> PROBLEM TO SOLVE: Would you repeat the listing exactly but omit every picture?

> SUPPLIED MATERIAL:
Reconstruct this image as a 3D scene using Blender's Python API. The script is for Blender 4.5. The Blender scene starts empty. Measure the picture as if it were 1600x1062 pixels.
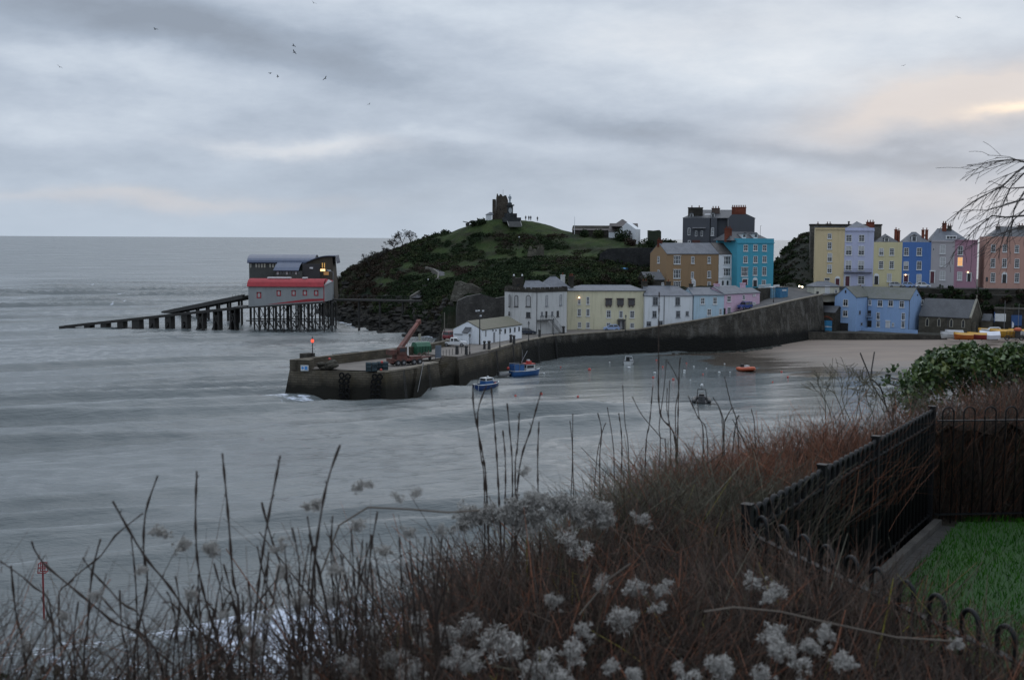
import bpy, math, random
import numpy as np
from mathutils import Vector, Matrix

R = math.radians
S = bpy.context.scene
COL = S.collection
rnd = random.Random(7)

# ---------------------------------------------------------------- camera
H, F, PX, PY = 28.0, 1900.0, 800.0, 531.0
PITCH, ROLL = math.atan(159.3 / F), 0.0055
cam_d = bpy.data.cameras.new('camera')
cam = bpy.data.objects.new('camera', cam_d)
COL.objects.link(cam)
cam_d.sensor_width = 36.0
cam_d.lens = 36.0 * F / 1600.0
cam_d.clip_start, cam_d.clip_end = 0.2, 60000.0
cam_d.dof.use_dof = True
cam_d.dof.focus_distance = 280.0
cam_d.dof.aperture_fstop = 4.4
CM = Matrix.Translation((0, 0, H)) @ Matrix.Rotation(R(90) - PITCH, 4, 'X') @ Matrix.Rotation(ROLL, 4, 'Z')
cam.matrix_world = CM
S.camera = cam
CR = CM.to_3x3()
CRi = CR.inverted()


def ray(px, py):
    return CR @ Vector(((px - PX) / F, -(py - PY) / F, -1.0))


def W(px, py, Y):
    """world point seen at picture position (px, py), Y metres in front of the camera"""
    d = ray(px, py)
    return Vector((0, 0, H)) + d * (Y / d.y)


def G(px, py, z=0.0):
    """where the line of sight meets the level z"""
    d = ray(px, py)
    return Vector((0, 0, H)) + d * ((z - H) / d.z)


def V(px, py, o, n):
    """where the line of sight meets the plane through o with normal n"""
    d = ray(px, py)
    c = Vector((0, 0, H))
    return c + d * ((o - c).dot(n) / d.dot(n))


def crop(x0, y0, k):
    return lambda x, y: (x0 + x / k, y0 + y / k)


c1 = crop(60, 370, 3.2)
c3 = crop(520, 280, 5.31)
c4 = crop(780, 310, 6.154)
c5 = crop(780, 420, 3.636)
c6 = crop(1000, 310, 5.5875)
c7 = crop(1230, 330, 4.3243)
c8 = crop(785, 430, 10.617)
c9 = crop(440, 490, 7.081)
c10 = crop(590, 480, 7.587)
c11 = crop(690, 480, 7.586)
c12 = crop(1420, 440, 8.85)
c13 = crop(740, 295, 13.333)
c14 = crop(370, 385, 7.588)
c15 = crop(940, 545, 5.333)
cF = crop(1100, 560, 2.116)
cL = crop(0, 680, 2.780)
cM = crop(500, 640, 2.5167)

# ---------------------------------------------------------------- materials
MATS = {}


def nodes_of(name):
    m = bpy.data.materials.new(name)
    m.use_nodes = True
    nt = m.node_tree
    for n in list(nt.nodes):
        nt.nodes.remove(n)
    out = nt.nodes.new('ShaderNodeOutputMaterial')
    b = nt.nodes.new('ShaderNodeBsdfPrincipled')
    nt.links.new(b.outputs[0], out.inputs[0])
    return m, nt, b


def nd(nt, typ, **kw):
    n = nt.nodes.new(typ)
    for k, v in kw.items():
        if k.startswith('_'):
            setattr(n, k[1:], v)
        else:
            n.inputs[k.replace('_', ' ')].default_value = v
    return n


def col4(c):
    return (c[0], c[1], c[2], 1.0)


def turned(nt, ang, scale):
    """coordinates turned by ang about the vertical, then scaled"""
    tc = nt.nodes.new('ShaderNodeTexCoord')
    mp = nt.nodes.new('ShaderNodeMapping')
    mp.vector_type = 'TEXTURE'
    mp.inputs['Rotation'].default_value = (0, 0, ang)
    mp.inputs['Scale'].default_value = tuple(1 / q for q in scale)
    nt.links.new(tc.outputs['Object'], mp.inputs['Vector'])
    return mp.outputs[0]


def mapped(nt, scale, coord='Object'):
    tc = nt.nodes.new('ShaderNodeTexCoord')
    mp = nt.nodes.new('ShaderNodeMapping')
    mp.inputs['Scale'].default_value = scale
    nt.links.new(tc.outputs[coord], mp.inputs['Vector'])
    return mp.outputs[0]


def mixc(nt, fac, a, b):
    m = nt.nodes.new('ShaderNodeMix')
    m.data_type = 'RGBA'
    for s, v in ((m.inputs[6], a), (m.inputs[7], b)):
        if hasattr(v, 'is_linked'):
            nt.links.new(v, s)
        else:
            s.default_value = col4(v)
    if hasattr(fac, 'is_linked'):
        nt.links.new(fac, m.inputs[0])
    else:
        m.inputs[0].default_value = fac
    return m.outputs[2]


def rng(nt, sock, a, b, c=0.0, d=1.0):
    m = nt.nodes.new('ShaderNodeMapRange')
    m.inputs[1].default_value, m.inputs[2].default_value = a, b
    m.inputs[3].default_value, m.inputs[4].default_value = c, d
    nt.links.new(sock, m.inputs[0])
    return m.outputs[0]


def noise(nt, vec, scale, detail=4.0, rough=0.55):
    n = nt.nodes.new('ShaderNodeTexNoise')
    n.inputs['Scale'].default_value = scale
    n.inputs['Detail'].default_value = detail
    n.inputs['Roughness'].default_value = rough
    nt.links.new(vec, n.inputs['Vector'])
    return n.outputs['Fac']


def bump(nt, b, sock, strength, dist=0.1):
    bp = nt.nodes.new('ShaderNodeBump')
    bp.inputs['Strength'].default_value = strength
    bp.inputs['Distance'].default_value = dist
    nt.links.new(sock, bp.inputs['Height'])
    nt.links.new(bp.outputs[0], b.inputs['Normal'])


def mat(name, c, c2=None, scale=1.0, rough=0.7, metal=0.0, bmp=0.0, stretch=(1, 1, 1), lo=0.35, hi=0.65, spec=None, detail=4.0):
    """plain surface whose colour wanders between c and c2"""
    if name in MATS:
        return MATS[name]
    m, nt, b = nodes_of(name)
    v = mapped(nt, stretch)
    f = noise(nt, v, scale, detail)
    c2 = c2 or tuple(x * 0.78 for x in c)
    nt.links.new(mixc(nt, rng(nt, f, lo, hi), c, c2), b.inputs['Base Color'])
    b.inputs['Roughness'].default_value = rough
    b.inputs['Metallic'].default_value = metal
    if spec is not None:
        b.inputs['Specular IOR Level'].default_value = spec
    if bmp:
        bump(nt, b, noise(nt, v, scale * 3.1, 5.0), bmp)
    MATS[name] = m
    return m


def paint(name, c, dirt=0.35):
    """painted render: faint patchiness and rain streaks running down the wall"""
    if name in MATS:
        return MATS[name]
    m, nt, b = nodes_of(name)
    f = noise(nt, mapped(nt, (1, 1, 1)), 0.55, 5.0)
    s = noise(nt, mapped(nt, (1.6, 1.6, 0.13)), 1.2, 4.0, 0.6)
    d = tuple(x * (1 - dirt) * k for x, k in zip(c, (0.95, 0.96, 0.9)))
    cc = mixc(nt, rng(nt, f, 0.35, 0.75, 0, 0.45), c, tuple(x * 0.86 for x in c))
    cc = mixc(nt, rng(nt, s, 0.52, 0.8, 0, 0.8), cc, d)
    nt.links.new(cc, b.inputs['Base Color'])
    b.inputs['Roughness'].default_value = 0.8
    bump(nt, b, noise(nt, mapped(nt, (1, 1, 1)), 6.0, 3.0), 0.15, 0.03)
    MATS[name] = m
    return m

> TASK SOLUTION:
Reconstruct this image as a 3D scene using Blender's Python API. The script is for Blender 4.5. The Blender scene starts empty. Measure the picture as if it were 1600x1062 pixels.
import bpy, math, random
import numpy as np
from mathutils import Vector, Matrix

R = math.radians
S = bpy.context.scene
COL = S.collection
rnd = random.Random(7)

# ---------------------------------------------------------------- camera
H, F, PX, PY = 28.0, 1900.0, 800.0, 531.0
PITCH, ROLL = math.atan(159.3 / F), 0.0055
cam_d = bpy.data.cameras.new('camera')
cam = bpy.data.objects.new('camera', cam_d)
COL.objects.link(cam)
cam_d.sensor_width = 36.0
cam_d.lens = 36.0 * F / 1600.0
cam_d.clip_start, cam_d.clip_end = 0.2, 60000.0
cam_d.dof.use_dof = True
cam_d.dof.focus_distance = 280.0
cam_d.dof.aperture_fstop = 4.4
CM = Matrix.Translation((0, 0, H)) @ Matrix.Rotation(R(90) - PITCH, 4, 'X') @ Matrix.Rotation(ROLL, 4, 'Z')
cam.matrix_world = CM
S.camera = cam
CR = CM.to_3x3()
CRi = CR.inverted()


def ray(px, py):
    return CR @ Vector(((px - PX) / F, -(py - PY) / F, -1.0))


def W(px, py, Y):
    """world point seen at picture position (px, py), Y metres in front of the camera"""
    d = ray(px, py)
    return Vector((0, 0, H)) + d * (Y / d.y)


def G(px, py, z=0.0):
    """where the line of sight meets the level z"""
    d = ray(px, py)
    return Vector((0, 0, H)) + d * ((z - H) / d.z)


def V(px, py, o, n):
    """where the line of sight meets the plane through o with normal n"""
    d = ray(px, py)
    c = Vector((0, 0, H))
    return c + d * ((o - c).dot(n) / d.dot(n))


def crop(x0, y0, k):
    return lambda x, y: (x0 + x / k, y0 + y / k)


c1 = crop(60, 370, 3.2)
c3 = crop(520, 280, 5.31)
c4 = crop(780, 310, 6.154)
c5 = crop(780, 420, 3.636)
c6 = crop(1000, 310, 5.5875)
c7 = crop(1230, 330, 4.3243)
c8 = crop(785, 430, 10.617)
c9 = crop(440, 490, 7.081)
c10 = crop(590, 480, 7.587)
c11 = crop(690, 480, 7.586)
c12 = crop(1420, 440, 8.85)
c13 = crop(740, 295, 13.333)
c14 = crop(370, 385, 7.588)
c15 = crop(940, 545, 5.333)
cF = crop(1100, 560, 2.116)
cL = crop(0, 680, 2.780)
cM = crop(500, 640, 2.5167)

# ---------------------------------------------------------------- materials
MATS = {}


def nodes_of(name):
    m = bpy.data.materials.new(name)
    m.use_nodes = True
    nt = m.node_tree
    for n in list(nt.nodes):
        nt.nodes.remove(n)
    out = nt.nodes.new('ShaderNodeOutputMaterial')
    b = nt.nodes.new('ShaderNodeBsdfPrincipled')
    nt.links.new(b.outputs[0], out.inputs[0])
    return m, nt, b


def nd(nt, typ, **kw):
    n = nt.nodes.new(typ)
    for k, v in kw.items():
        if k.startswith('_'):
            setattr(n, k[1:], v)
        else:
            n.inputs[k.replace('_', ' ')].default_value = v
    return n


def col4(c):
    return (c[0], c[1], c[2], 1.0)


def turned(nt, ang, scale):
    """coordinates turned by ang about the vertical, then scaled"""
    tc = nt.nodes.new('ShaderNodeTexCoord')
    mp = nt.nodes.new('ShaderNodeMapping')
    mp.vector_type = 'TEXTURE'
    mp.inputs['Rotation'].default_value = (0, 0, ang)
    mp.inputs['Scale'].default_value = tuple(1 / q for q in scale)
    nt.links.new(tc.outputs['Object'], mp.inputs['Vector'])
    return mp.outputs[0]


def mapped(nt, scale, coord='Object'):
    tc = nt.nodes.new('ShaderNodeTexCoord')
    mp = nt.nodes.new('ShaderNodeMapping')
    mp.inputs['Scale'].default_value = scale
    nt.links.new(tc.outputs[coord], mp.inputs['Vector'])
    return mp.outputs[0]


def mixc(nt, fac, a, b):
    m = nt.nodes.new('ShaderNodeMix')
    m.data_type = 'RGBA'
    for s, v in ((m.inputs[6], a), (m.inputs[7], b)):
        if hasattr(v, 'is_linked'):
            nt.links.new(v, s)
        else:
            s.default_value = col4(v)
    if hasattr(fac, 'is_linked'):
        nt.links.new(fac, m.inputs[0])
    else:
        m.inputs[0].default_value = fac
    return m.outputs[2]


def rng(nt, sock, a, b, c=0.0, d=1.0):
    m = nt.nodes.new('ShaderNodeMapRange')
    m.inputs[1].default_value, m.inputs[2].default_value = a, b
    m.inputs[3].default_value, m.inputs[4].default_value = c, d
    nt.links.new(sock, m.inputs[0])
    return m.outputs[0]


def noise(nt, vec, scale, detail=4.0, rough=0.55):
    n = nt.nodes.new('ShaderNodeTexNoise')
    n.inputs['Scale'].default_value = scale
    n.inputs['Detail'].default_value = detail
    n.inputs['Roughness'].default_value = rough
    nt.links.new(vec, n.inputs['Vector'])
    return n.outputs['Fac']


def bump(nt, b, sock, strength, dist=0.1):
    bp = nt.nodes.new('ShaderNodeBump')
    bp.inputs['Strength'].default_value = strength
    bp.inputs['Distance'].default_value = dist
    nt.links.new(sock, bp.inputs['Height'])
    nt.links.new(bp.outputs[0], b.inputs['Normal'])


def mat(name, c, c2=None, scale=1.0, rough=0.7, metal=0.0, bmp=0.0, stretch=(1, 1, 1), lo=0.35, hi=0.65, spec=None, detail=4.0):
    """plain surface whose colour wanders between c and c2"""
    if name in MATS:
        return MATS[name]
    m, nt, b = nodes_of(name)
    v = mapped(nt, stretch)
    f = noise(nt, v, scale, detail)
    c2 = c2 or tuple(x * 0.78 for x in c)
    nt.links.new(mixc(nt, rng(nt, f, lo, hi), c, c2), b.inputs['Base Color'])
    b.inputs['Roughness'].default_value = rough
    b.inputs['Metallic'].default_value = metal
    if spec is not None:
        b.inputs['Specular IOR Level'].default_value = spec
    if bmp:
        bump(nt, b, noise(nt, v, scale * 3.1, 5.0), bmp)
    MATS[name] = m
    return m


def paint(name, c, dirt=0.35):
    """painted render: faint patchiness and rain streaks running down the wall"""
    if name in MATS:
        return MATS[name]
    m, nt, b = nodes_of(name)
    f = noise(nt, mapped(nt, (1, 1, 1)), 0.55, 5.0)
    s = noise(nt, mapped(nt, (1.6, 1.6, 0.13)), 1.2, 4.0, 0.6)
    d = tuple(x * (1 - dirt) * k for x, k in zip(c, (0.95, 0.96, 0.9)))
    cc = mixc(nt, rng(nt, f, 0.35, 0.75, 0, 0.45), c, tuple(x * 0.86 for x in c))
    cc = mixc(nt, rng(nt, s, 0.52, 0.8, 0, 0.8), cc, d)
    nt.links.new(cc, b.inputs['Base Color'])
    b.inputs['Roughness'].default_value = 0.8
    bump(nt, b, noise(nt, mapped(nt, (1, 1, 1)), 6.0, 3.0), 0.15, 0.03)
    MATS[name] = m
    return m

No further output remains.